>> BEGIN
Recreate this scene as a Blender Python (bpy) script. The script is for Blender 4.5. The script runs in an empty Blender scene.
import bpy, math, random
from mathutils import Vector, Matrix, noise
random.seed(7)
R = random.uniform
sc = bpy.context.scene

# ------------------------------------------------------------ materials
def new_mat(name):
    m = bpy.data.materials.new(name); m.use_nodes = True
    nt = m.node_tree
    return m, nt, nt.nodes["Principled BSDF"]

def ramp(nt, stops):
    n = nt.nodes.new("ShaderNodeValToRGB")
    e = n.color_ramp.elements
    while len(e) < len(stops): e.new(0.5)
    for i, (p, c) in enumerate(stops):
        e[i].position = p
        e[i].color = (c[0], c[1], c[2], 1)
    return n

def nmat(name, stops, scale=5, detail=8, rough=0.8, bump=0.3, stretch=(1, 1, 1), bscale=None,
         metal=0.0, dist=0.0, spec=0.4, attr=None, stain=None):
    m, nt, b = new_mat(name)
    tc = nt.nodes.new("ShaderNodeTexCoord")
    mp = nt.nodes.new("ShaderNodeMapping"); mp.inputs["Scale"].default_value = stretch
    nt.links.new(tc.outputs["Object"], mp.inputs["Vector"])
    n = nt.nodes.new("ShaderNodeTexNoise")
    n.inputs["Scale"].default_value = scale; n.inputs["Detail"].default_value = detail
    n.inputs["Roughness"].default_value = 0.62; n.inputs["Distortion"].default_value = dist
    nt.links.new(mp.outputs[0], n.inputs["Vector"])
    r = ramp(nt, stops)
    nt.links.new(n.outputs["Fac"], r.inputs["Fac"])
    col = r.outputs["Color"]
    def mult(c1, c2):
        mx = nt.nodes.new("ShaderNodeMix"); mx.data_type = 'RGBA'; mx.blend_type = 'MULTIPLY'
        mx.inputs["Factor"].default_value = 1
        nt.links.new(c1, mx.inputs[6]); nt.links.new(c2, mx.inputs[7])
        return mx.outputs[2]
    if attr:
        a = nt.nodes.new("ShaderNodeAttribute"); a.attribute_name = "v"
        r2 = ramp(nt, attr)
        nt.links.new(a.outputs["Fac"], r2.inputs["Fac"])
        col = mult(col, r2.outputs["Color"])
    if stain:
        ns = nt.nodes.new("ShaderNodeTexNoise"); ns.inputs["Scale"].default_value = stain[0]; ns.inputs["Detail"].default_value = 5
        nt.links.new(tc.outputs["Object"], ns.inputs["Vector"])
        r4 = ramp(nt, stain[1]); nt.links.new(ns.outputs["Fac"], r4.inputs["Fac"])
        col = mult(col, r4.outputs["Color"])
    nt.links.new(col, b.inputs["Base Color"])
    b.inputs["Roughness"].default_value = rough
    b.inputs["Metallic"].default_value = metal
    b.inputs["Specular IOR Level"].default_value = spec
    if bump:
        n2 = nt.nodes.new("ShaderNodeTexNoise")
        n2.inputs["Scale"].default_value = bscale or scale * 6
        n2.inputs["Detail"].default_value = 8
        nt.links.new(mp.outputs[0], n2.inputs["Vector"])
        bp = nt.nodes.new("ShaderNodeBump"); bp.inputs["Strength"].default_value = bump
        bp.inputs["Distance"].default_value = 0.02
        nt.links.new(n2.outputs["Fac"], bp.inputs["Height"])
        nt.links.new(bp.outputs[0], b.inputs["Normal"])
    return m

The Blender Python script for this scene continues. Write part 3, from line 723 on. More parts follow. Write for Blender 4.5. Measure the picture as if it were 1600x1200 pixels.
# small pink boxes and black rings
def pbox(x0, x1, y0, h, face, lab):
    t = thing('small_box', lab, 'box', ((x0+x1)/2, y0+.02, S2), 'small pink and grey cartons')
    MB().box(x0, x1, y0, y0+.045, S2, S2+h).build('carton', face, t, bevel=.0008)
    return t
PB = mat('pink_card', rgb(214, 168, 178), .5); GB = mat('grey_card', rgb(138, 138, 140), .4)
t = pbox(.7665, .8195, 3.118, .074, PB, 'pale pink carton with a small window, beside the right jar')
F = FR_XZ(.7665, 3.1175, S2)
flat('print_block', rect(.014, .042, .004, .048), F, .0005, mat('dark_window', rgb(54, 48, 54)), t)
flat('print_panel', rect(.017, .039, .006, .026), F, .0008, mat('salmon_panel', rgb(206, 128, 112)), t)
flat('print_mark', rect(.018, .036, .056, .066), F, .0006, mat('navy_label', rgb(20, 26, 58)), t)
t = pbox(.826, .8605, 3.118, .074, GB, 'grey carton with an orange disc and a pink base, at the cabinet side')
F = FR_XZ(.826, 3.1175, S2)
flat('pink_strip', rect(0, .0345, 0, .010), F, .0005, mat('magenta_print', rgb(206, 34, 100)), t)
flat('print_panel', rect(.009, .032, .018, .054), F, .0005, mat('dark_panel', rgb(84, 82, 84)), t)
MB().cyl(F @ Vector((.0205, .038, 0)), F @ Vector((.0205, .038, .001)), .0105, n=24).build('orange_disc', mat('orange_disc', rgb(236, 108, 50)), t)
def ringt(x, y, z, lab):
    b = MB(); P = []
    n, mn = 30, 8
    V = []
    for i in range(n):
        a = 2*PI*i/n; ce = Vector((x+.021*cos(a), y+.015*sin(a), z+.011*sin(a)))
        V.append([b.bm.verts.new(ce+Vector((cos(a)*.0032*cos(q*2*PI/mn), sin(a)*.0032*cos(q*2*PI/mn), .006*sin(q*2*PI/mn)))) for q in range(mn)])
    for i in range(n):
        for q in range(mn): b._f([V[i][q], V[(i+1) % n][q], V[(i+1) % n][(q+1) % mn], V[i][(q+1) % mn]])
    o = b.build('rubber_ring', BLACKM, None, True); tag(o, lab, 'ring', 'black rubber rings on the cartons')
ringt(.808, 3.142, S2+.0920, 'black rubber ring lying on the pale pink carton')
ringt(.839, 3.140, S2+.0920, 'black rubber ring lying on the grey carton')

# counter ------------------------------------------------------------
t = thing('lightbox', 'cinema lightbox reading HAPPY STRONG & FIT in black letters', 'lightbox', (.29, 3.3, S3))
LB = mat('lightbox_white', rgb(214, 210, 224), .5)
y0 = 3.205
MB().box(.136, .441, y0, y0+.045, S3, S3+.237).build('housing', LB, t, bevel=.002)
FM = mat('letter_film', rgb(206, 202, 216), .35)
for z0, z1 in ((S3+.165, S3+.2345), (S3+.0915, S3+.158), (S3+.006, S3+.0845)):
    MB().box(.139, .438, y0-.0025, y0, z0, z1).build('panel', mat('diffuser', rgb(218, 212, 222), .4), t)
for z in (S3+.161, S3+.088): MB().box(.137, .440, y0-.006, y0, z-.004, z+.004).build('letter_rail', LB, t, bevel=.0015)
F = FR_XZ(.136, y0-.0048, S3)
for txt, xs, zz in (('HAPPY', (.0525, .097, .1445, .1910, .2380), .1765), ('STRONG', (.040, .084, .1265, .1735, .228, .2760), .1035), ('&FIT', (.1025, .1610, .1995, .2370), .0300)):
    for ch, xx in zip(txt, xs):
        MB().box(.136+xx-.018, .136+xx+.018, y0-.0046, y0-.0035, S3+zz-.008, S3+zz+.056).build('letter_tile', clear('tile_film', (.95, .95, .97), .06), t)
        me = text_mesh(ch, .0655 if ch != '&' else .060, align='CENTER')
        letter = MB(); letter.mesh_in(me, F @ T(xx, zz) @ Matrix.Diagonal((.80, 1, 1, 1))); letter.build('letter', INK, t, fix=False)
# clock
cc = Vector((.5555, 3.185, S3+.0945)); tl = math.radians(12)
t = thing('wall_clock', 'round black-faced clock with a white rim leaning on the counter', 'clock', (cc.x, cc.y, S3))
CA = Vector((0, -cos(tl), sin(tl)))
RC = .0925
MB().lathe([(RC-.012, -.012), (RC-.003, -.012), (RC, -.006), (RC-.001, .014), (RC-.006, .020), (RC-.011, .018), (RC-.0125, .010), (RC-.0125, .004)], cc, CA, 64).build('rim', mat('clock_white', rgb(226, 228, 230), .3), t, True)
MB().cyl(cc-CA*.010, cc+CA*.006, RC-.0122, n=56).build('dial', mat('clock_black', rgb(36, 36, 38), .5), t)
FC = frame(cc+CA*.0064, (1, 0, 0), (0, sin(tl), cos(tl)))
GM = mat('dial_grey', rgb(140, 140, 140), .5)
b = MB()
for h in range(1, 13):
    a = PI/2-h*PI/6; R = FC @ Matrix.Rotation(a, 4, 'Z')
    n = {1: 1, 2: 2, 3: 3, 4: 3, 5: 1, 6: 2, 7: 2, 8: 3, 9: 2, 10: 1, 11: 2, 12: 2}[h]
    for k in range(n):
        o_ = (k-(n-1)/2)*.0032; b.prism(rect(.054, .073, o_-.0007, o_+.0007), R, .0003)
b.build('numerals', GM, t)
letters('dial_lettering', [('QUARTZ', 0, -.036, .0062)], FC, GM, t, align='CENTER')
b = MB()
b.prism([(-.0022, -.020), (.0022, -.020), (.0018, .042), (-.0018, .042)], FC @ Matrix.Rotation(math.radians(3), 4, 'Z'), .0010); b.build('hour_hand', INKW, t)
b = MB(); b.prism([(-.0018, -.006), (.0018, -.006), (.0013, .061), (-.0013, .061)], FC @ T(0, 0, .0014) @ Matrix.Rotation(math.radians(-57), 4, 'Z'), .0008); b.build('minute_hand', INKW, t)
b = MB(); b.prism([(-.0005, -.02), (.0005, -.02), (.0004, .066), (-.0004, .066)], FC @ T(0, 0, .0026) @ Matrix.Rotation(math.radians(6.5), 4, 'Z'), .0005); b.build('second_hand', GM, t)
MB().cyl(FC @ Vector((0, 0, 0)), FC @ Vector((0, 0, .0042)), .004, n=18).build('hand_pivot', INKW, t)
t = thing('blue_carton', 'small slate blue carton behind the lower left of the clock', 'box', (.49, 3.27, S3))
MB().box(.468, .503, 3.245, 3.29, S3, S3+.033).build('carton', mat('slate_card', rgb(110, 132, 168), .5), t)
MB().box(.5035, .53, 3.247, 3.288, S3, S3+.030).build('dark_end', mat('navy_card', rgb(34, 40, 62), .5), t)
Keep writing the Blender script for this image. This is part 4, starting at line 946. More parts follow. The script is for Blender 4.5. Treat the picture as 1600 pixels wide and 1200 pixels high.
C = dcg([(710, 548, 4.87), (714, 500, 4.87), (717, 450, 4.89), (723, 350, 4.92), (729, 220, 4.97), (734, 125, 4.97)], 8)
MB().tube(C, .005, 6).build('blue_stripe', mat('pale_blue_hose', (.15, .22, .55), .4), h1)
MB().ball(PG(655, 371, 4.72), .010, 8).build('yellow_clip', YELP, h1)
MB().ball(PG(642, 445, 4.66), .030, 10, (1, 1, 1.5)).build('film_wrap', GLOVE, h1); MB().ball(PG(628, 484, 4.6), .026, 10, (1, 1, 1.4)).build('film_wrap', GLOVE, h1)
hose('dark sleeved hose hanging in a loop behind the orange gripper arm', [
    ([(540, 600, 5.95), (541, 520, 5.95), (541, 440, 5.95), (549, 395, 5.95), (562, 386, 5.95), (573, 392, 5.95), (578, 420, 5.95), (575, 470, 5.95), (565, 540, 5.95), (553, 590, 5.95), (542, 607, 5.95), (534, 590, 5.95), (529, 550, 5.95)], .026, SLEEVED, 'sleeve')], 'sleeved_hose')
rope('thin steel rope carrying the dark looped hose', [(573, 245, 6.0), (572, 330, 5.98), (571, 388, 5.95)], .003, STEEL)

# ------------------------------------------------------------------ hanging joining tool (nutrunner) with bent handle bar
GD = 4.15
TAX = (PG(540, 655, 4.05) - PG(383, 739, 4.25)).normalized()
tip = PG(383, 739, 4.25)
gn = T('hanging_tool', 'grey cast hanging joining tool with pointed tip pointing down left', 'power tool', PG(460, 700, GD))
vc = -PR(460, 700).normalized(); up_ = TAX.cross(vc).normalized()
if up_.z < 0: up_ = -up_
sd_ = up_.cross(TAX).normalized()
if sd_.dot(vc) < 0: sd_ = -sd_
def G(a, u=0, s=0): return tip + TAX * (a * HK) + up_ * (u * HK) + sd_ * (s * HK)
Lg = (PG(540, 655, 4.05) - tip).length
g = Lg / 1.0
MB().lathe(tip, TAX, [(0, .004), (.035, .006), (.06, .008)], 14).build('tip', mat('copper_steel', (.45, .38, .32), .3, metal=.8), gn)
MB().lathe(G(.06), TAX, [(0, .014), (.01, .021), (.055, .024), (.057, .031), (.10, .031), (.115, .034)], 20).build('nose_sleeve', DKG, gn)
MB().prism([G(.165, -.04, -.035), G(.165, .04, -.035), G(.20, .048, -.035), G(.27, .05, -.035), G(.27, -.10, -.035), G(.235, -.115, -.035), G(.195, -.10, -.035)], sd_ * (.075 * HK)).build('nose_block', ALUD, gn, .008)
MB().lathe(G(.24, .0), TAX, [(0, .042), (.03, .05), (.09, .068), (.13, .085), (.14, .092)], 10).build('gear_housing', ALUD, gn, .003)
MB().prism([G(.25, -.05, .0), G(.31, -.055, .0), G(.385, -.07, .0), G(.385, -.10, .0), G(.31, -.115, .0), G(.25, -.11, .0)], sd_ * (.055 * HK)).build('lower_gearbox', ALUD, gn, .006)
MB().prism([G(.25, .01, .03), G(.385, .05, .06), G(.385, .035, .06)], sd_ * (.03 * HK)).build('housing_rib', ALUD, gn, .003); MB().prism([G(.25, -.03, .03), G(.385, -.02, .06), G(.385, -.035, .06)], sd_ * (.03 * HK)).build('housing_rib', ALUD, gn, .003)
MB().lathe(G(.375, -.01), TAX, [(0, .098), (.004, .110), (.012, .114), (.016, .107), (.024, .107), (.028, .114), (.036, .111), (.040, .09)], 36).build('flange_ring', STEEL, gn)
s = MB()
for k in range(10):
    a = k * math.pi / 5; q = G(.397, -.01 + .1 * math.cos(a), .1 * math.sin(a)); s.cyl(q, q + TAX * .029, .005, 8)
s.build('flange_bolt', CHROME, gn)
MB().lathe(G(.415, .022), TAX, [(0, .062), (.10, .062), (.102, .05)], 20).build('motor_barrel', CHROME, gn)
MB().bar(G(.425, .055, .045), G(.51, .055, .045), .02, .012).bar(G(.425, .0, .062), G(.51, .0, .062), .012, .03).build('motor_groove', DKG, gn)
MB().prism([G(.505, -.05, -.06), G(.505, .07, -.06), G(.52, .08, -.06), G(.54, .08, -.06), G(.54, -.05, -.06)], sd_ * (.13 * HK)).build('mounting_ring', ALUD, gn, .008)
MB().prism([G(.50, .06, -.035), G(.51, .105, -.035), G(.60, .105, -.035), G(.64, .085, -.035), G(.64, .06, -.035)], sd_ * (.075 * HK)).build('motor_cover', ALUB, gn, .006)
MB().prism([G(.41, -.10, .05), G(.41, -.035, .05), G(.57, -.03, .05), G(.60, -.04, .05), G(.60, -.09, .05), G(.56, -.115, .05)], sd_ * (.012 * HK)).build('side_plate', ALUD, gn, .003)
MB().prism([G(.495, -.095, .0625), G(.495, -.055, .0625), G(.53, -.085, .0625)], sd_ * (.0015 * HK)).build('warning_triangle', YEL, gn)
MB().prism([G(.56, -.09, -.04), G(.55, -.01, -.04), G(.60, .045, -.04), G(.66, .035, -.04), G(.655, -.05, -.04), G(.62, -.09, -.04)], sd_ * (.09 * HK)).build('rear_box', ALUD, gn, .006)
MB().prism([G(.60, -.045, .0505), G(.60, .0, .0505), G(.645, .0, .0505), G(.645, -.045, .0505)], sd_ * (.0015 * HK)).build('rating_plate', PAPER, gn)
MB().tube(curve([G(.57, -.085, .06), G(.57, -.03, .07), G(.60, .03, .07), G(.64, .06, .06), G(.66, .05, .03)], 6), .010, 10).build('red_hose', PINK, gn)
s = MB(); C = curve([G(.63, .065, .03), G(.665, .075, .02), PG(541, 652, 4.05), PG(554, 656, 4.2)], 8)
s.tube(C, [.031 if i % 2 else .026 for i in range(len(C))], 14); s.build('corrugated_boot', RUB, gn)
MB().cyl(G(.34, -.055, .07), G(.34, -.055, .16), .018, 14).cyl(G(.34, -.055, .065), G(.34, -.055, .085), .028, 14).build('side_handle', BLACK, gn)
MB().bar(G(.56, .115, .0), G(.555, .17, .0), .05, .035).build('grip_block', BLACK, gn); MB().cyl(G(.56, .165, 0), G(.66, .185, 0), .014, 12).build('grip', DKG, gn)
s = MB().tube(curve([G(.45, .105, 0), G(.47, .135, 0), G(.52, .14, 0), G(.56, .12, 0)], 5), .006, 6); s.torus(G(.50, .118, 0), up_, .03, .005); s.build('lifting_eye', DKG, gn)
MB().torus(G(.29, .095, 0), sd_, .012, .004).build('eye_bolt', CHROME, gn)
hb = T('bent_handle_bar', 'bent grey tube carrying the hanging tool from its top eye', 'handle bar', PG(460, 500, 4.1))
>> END
▶ _STATED TASK_
Where a line of the data holds "Blender", show that line.

▶ _RESULT FOR THIS TASK_
Recreate this scene as a Blender Python (bpy) script. The script is for Blender 4.5. The script runs in an empty Blender scene.
The Blender Python script for this scene continues. Write part 3, from line 723 on. More parts follow. Write for Blender 4.5. Measure the picture as if it were 1600x1200 pixels.
Keep writing the Blender script for this image. This is part 4, starting at line 946. More parts follow. The script is for Blender 4.5. Treat the picture as 1600 pixels wide and 1200 pixels high.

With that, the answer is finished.